_Goal_
Return only the lines from the top of the data down to the one that holds "scene.camera = cam", both included, without any pictures.

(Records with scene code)
● ● ● ● ●
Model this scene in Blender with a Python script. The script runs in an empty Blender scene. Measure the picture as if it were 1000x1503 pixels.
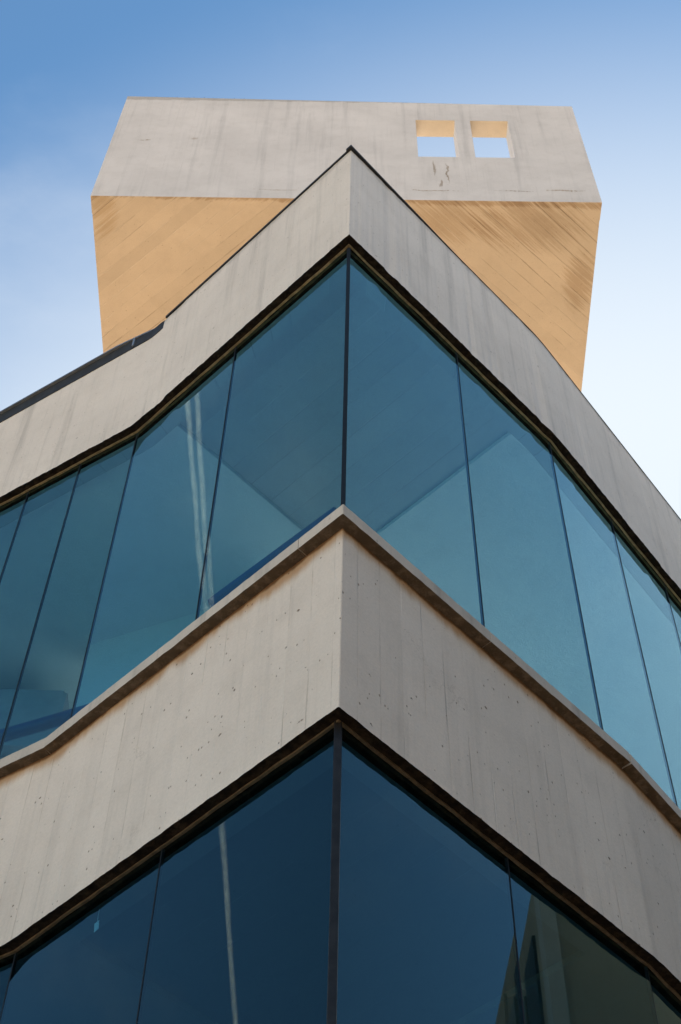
import bpy, bmesh, math, random
from mathutils import Vector, Matrix, noise
random.seed(7)
R = math.radians
scene = bpy.context.scene
C = scene.collection
EYE = 1.6                                   # camera height above the plaza

# ------------------------------------------------------------------ camera
PITCH, ROLL = R(55.5155), R(1.3995)
fwd = Vector((0, math.cos(PITCH), math.sin(PITCH)))
rgt = Vector((1, 0, 0)); up = rgt.cross(fwd)
rx = rgt*math.cos(ROLL) + up*math.sin(ROLL)
ux = up*math.cos(ROLL) - rgt*math.sin(ROLL)
cd = bpy.data.cameras.new('camera'); cam = bpy.data.objects.new('camera', cd); C.objects.link(cam)
m = Matrix((rx, ux, -fwd)).transposed().to_4x4(); m.translation = (0, 0, EYE)
cam.matrix_world = m
cd.sensor_fit = 'HORIZONTAL'; cd.sensor_width = 36; cd.lens = 36*2260.36/1000
cd.clip_start = 0.05; cd.clip_end = 20000
scene.camera = cam

# ------------------------------------------------------------------ light
SUN_AZ, SUN_EL = 28, 37
w = bpy.data.worlds.new('World'); scene.world = w; w.use_nodes = True
wn = w.node_tree; wn.nodes.clear()
wo = wn.nodes.new('ShaderNodeOutputWorld'); bg = wn.nodes.new('ShaderNodeBackground')
sky = wn.nodes.new('ShaderNodeTexSky'); sky.sky_type = 'NISHITA'; sky.sun_disc = False
sky.sun_elevation = R(SUN_EL); sky.sun_rotation = R(SUN_AZ)
sky.air_density = 1.0; sky.dust_density = .25; sky.ozone_density = 1.8; sky.altitude = 50
bg.inputs['Strength'].default_value = 0.068
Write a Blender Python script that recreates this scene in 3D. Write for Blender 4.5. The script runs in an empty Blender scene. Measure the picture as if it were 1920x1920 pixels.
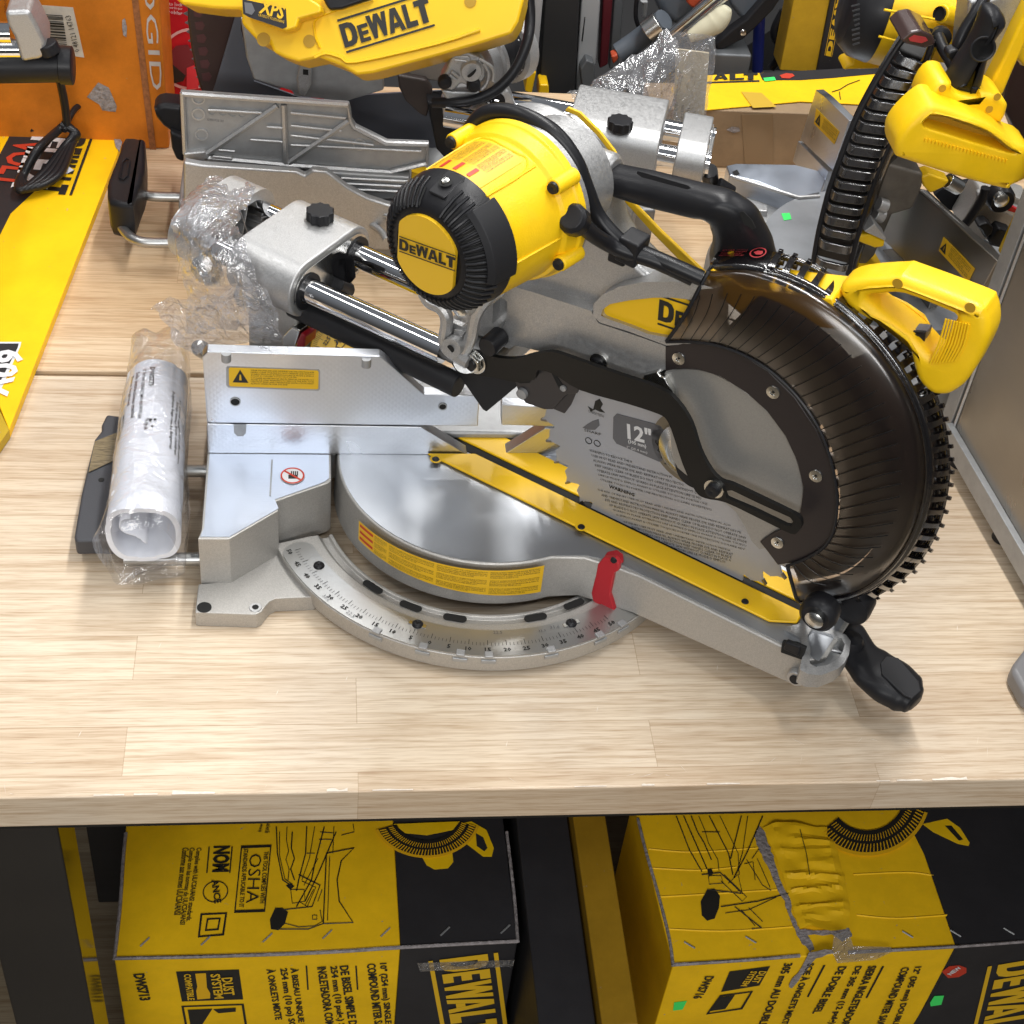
import bpy, bmesh, math, random
from mathutils import Vector, Matrix, noise
from mathutils.geometry import tessellate_polygon
random.seed(7)
sc = bpy.context.scene
COL = sc.collection
R = math.radians
V = Vector

# ------------------------------------------------------------------ camera, world, lamps, exposure
CAM = V((-0.1693, -1.1648, 1.1130))
FPX = 2932.7                      # focal length in pixels of the 1920 px wide photograph
YAW, PIT, ROLL = R(9.9117), R(43.0777), R(7.0270)
_cy, _sy, _cp, _sp = math.cos(YAW), math.sin(YAW), math.cos(PIT), math.sin(PIT)
FW = V((_sy * _cp, _cy * _cp, -_sp))
_r0 = V((_cy, -_sy, 0)); _u0 = _r0.cross(FW)
RT = _r0 * math.cos(ROLL) + _u0 * math.sin(ROLL)
UPV = _u0 * math.cos(ROLL) - _r0 * math.sin(ROLL)
cd = bpy.data.cameras.new('camera')
cam = bpy.data.objects.new('camera', cd); COL.objects.link(cam)
cam.matrix_world = Matrix(((RT.x, UPV.x, -FW.x, CAM.x), (RT.y, UPV.y, -FW.y, CAM.y), (RT.z, UPV.z, -FW.z, CAM.z), (0, 0, 0, 1)))
cd.sensor_width = 36.0; cd.lens = 36.0 * FPX / 1920.0
cd.clip_start = 0.02; cd.clip_end = 60
sc.camera = cam

w = bpy.data.worlds.new('World'); sc.world = w; w.use_nodes = True
nt = w.node_tree
bg = nt.nodes['Background']
tc = nt.nodes.new('ShaderNodeTexCoord'); sx = nt.nodes.new('ShaderNodeSeparateXYZ'); rp = nt.nodes.new('ShaderNodeValToRGB')
nt.links.new(tc.outputs['Generated'], sx.inputs[0]); nt.links.new(sx.outputs['Z'], rp.inputs[0])
rp.color_ramp.elements[0].position = 0.0; rp.color_ramp.elements[0].color = (0.20, 0.195, 0.19, 1)
rp.color_ramp.elements[1].position = 0.75; rp.color_ramp.elements[1].color = (0.62, 0.66, 0.72, 1)
nt.links.new(rp.outputs[0], bg.inputs['Color'])
bg.inputs['Strength'].default_value = 0.33

def lamp(name, loc, sx_, sy_, power, color, target=None):
    ld = bpy.data.lights.new(name, 'AREA'); ld.shape = 'RECTANGLE'; ld.size = sx_; ld.size_y = sy_; ld.energy = power; ld.color = color
    o = bpy.data.objects.new(name, ld); COL.objects.link(o); o.location = loc
    d = (V(target) - V(loc)) if target else V((0, 0, -1))
    o.rotation_euler = d.to_track_quat('-Z', 'Y').to_euler()
    return o
WHT = (1.0, 0.985, 0.96)
lamp('ceiling_strip_light', (0.35, 0.75, 2.3), 0.14, 2.6, 76, WHT)
lamp('ceiling_strip_light', (-1.25, 0.5, 2.3), 0.14, 2.6, 27, WHT)
lamp('ceiling_strip_light', (1.9, 0.3, 2.3), 0.14, 2.6, 27, WHT)
lamp('ceiling_strip_light', (0.3, -1.7, 2.3), 2.4, 0.14, 24, (0.95, 0.98, 1.0), (0, -.9, 0))
lamp('under_table_fill', (-0.4, -3.0, 1.5), 2.2, 0.5, 62, (1.0, .99, .97), (0, -.1, -.55))  # fill lamp added out of view to brighten the cartons under the table
lamp('ceiling_strip_light', (0.0, 3.0, 2.5), 2.4, 0.14, 20, WHT)
sc.view_settings.view_transform = 'Standard'
sc.view_settings.look = 'None'
sc.view_settings.gamma = 1.0
sc.view_settings.exposure = -0.27
sc.cycles.max_bounces = 10; sc.cycles.transparent_max_bounces = 24
sc.cycles.sample_clamp_indirect = 6.0
sc.cycles.caustics_reflective = False; sc.cycles.caustics_refractive = False

# ------------------------------------------------------------------ geometry of the view: a pixel of the photo meets a real plane of the scene
def ray(x, y): return RT * ((x - 960) / FPX) - UPV * ((y - 960) / FPX) + FW
def UP(x, y, P, N):
    d = ray(x, y); return CAM + d * ((V(P) - CAM).dot(N) / d.dot(N))
def UZ(x, y, z): return UP(x, y, (0, 0, z), V((0, 0, 1)))
def UY(x, y, Y): return UP(x, y, (0, Y, 0), V((0, 1, 0)))
A = R(53); PV = V((.003, .004, 0)); S = V((math.sin(A), -math.cos(A), 0)); N = V((math.cos(A), math.sin(A), 0)); Z = V((0, 0, 1))
X = V((1, 0, 0)); Y = V((0, 1, 0))
def AW(s, n, z): return PV + S * s + N * n + Z * z
def UA(x, y, n=0.0): return UP(x, y, PV + N * n, N)
def PZ(z): return (V((0, 0, z)), Z)
def PY(y): return (V((0, y, 0)), V((0, -1, 0)))
def PA(n): return (PV + N * n, -N)
def upl(q, pl): return UP(q[0], q[1], pl[0], pl[1])

# ------------------------------------------------------------------ materials
MATS = {}
def mat(name, col, rough=0.5, metal=0.0, **k):
    m = bpy.data.materials.new(name); m.use_nodes = True; t = m.node_tree; b = t.nodes['Principled BSDF']
    b.inputs['Base Color'].default_value = (*col, 1); b.inputs['Roughness'].default_value = rough; b.inputs['Metallic'].default_value = metal
    L = t.links.new
    def nd(ty, **kw):
        n_ = t.nodes.new(ty)
        for a, v in kw.items():
            if a in n_.inputs: n_.inputs[a].default_value = v
            else: setattr(n_, a, v)
        return n_
    if 'coat' in k: b.inputs['Coat Weight'].default_value = k['coat']; b.inputs['Coat Roughness'].default_value = k.get('coat_r', .1)
    if 'spec' in k: b.inputs['Specular IOR Level'].default_value = k['spec']
    co = nd('ShaderNodeTexCoord').outputs['Object']
    if 'scale' in k:
        mp = nd('ShaderNodeMapping'); mp.inputs['Scale'].default_value = k['scale']; L(co, mp.inputs['Vector'])
        if 'rot' in k: mp.inputs['Rotation'].default_value = k['rot']
        co = mp.outputs[0]
    if 'var' in k:       # colour variation: (noise scale, amount)
        s_, a_ = k['var']
        n_ = nd('ShaderNodeTexNoise', Scale=s_, Detail=5.0, Roughness=0.6); L(co, n_.inputs['Vector'])
        mr = nd('ShaderNodeMapRange'); mr.inputs[1].default_value = .3; mr.inputs[2].default_value = .7
        mr.inputs[3].default_value = 1 - a_; mr.inputs[4].default_value = 1 + a_ * .6; L(n_.outputs['Fac'], mr.inputs[0])
        mx = nd('ShaderNodeVectorMath', operation='SCALE'); mx.inputs[0].default_value = col; L(mr.outputs[0], mx.inputs['Scale'])
        L(mx.outputs[0], b.inputs['Base Color'])
    if 'rvar' in k:
        s_, lo, hi = k['rvar']
        n_ = nd('ShaderNodeTexNoise', Scale=s_, Detail=4.0); L(co, n_.inputs['Vector'])
        mr = nd('ShaderNodeMapRange'); mr.inputs[1].default_value = .35; mr.inputs[2].default_value = .65; mr.inputs[3].default_value = lo; mr.inputs[4].default_value = hi
        L(n_.outputs['Fac'], mr.inputs[0]); L(mr.outputs[0], b.inputs['Roughness'])
    if 'bump' in k:      # (noise scale, strength, distance)
        s_, st, di = k['bump']
        n_ = nd('ShaderNodeTexNoise', Scale=s_, Detail=3.0); L(co, n_.inputs['Vector'])
        bp = nd('ShaderNodeBump'); bp.inputs['Strength'].default_value = st; bp.inputs['Distance'].default_value = di
        L(n_.outputs['Fac'], bp.inputs['Height']); L(bp.outputs[0], b.inputs['Normal'])
    MATS[name] = m
    return m
CAST = mat('cast_aluminium', (.52, .52, .52), .42, .75, var=(900, .20), bump=(900, .30, .0004), rvar=(300, .36, .52))
CASTW = mat('cast_aluminium_warm', (.47, .455, .43), .48, .6, var=(900, .18), bump=(900, .30, .0004), rvar=(300, .42, .56))
CASTD = mat('cast_aluminium_dull', (.38, .385, .39), .5, .55, var=(60, .12), bump=(500, .3, .0005))
STEEL = mat('stainless_steel', (.44, .44, .43), .35, .95)
ZINC = mat('zinc_steel', (.62, .62, .60), .25, 1)
CHROME = mat('chrome', (.82, .82, .83), .05, 1)
BLADE = mat('painted_blade_steel', (.47, .48, .515), .44, .45, rvar=(15, .38, .5))
CARB = mat('bare_tooth_steel', (.35, .33, .30), .35, 1)
YEL = mat('yellow_plastic', (.93, .58, .006), .42, 0, var=(40, .07), bump=(700, .35, .0005), rvar=(30, .34, .56))
YELD = mat('yellow_paint', (.88, .53, .008), .38, 0, var=(8, .05))
YLAB = mat('yellow_label', (.80, .48, .015), .4, 0)
BLK = mat('black_plastic', (.015, .015, .017), .38, 0, spec=.24, bump=(900, .2, .0004), rvar=(40, .32, .46))
RUB = mat('black_rubber', (.017, .017, .019), .52, 0, spec=.28, bump=(500, .2, .0004))
CORD = mat('cord_rubber', (.013, .013, .015), .36, 0, spec=.3)
INK = mat('black_ink', (.015, .014, .012), .55, 0)
GREYP = mat('grey_ink', (.13, .13, .14), .5, 0)
WHITEI = mat('white_ink', (.75, .75, .76), .5, 0)
REDI = mat('red_ink', (.55, .045, .02), .5, 0)
RED = mat('red_plastic', (.48, .018, .028), .38, 0)
PAINTB = mat('black_painted_steel', (.012, .0115, .011), .36, 0, spec=.22, var=(12, .25))
GREEN = mat('green_sticker', (.06, .85, .16), .5, 0)
PAPER = mat('white_paper', (.78, .80, .86), .7, 0, var=(20, .04))
HOLE = mat('dark_recess', (.006, .006, .006), .8, 0)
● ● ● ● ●
_Result_
Model this scene in Blender with a Python script. The script runs in an empty Blender scene. Measure the picture as if it were 1000x1503 pixels.
import bpy, bmesh, math, random
from mathutils import Vector, Matrix, noise
random.seed(7)
R = math.radians
scene = bpy.context.scene
C = scene.collection
EYE = 1.6                                   # camera height above the plaza

# ------------------------------------------------------------------ camera
PITCH, ROLL = R(55.5155), R(1.3995)
fwd = Vector((0, math.cos(PITCH), math.sin(PITCH)))
rgt = Vector((1, 0, 0)); up = rgt.cross(fwd)
rx = rgt*math.cos(ROLL) + up*math.sin(ROLL)
ux = up*math.cos(ROLL) - rgt*math.sin(ROLL)
cd = bpy.data.cameras.new('camera'); cam = bpy.data.objects.new('camera', cd); C.objects.link(cam)
m = Matrix((rx, ux, -fwd)).transposed().to_4x4(); m.translation = (0, 0, EYE)
cam.matrix_world = m
cd.sensor_fit = 'HORIZONTAL'; cd.sensor_width = 36; cd.lens = 36*2260.36/1000
cd.clip_start = 0.05; cd.clip_end = 20000
scene.camera = cam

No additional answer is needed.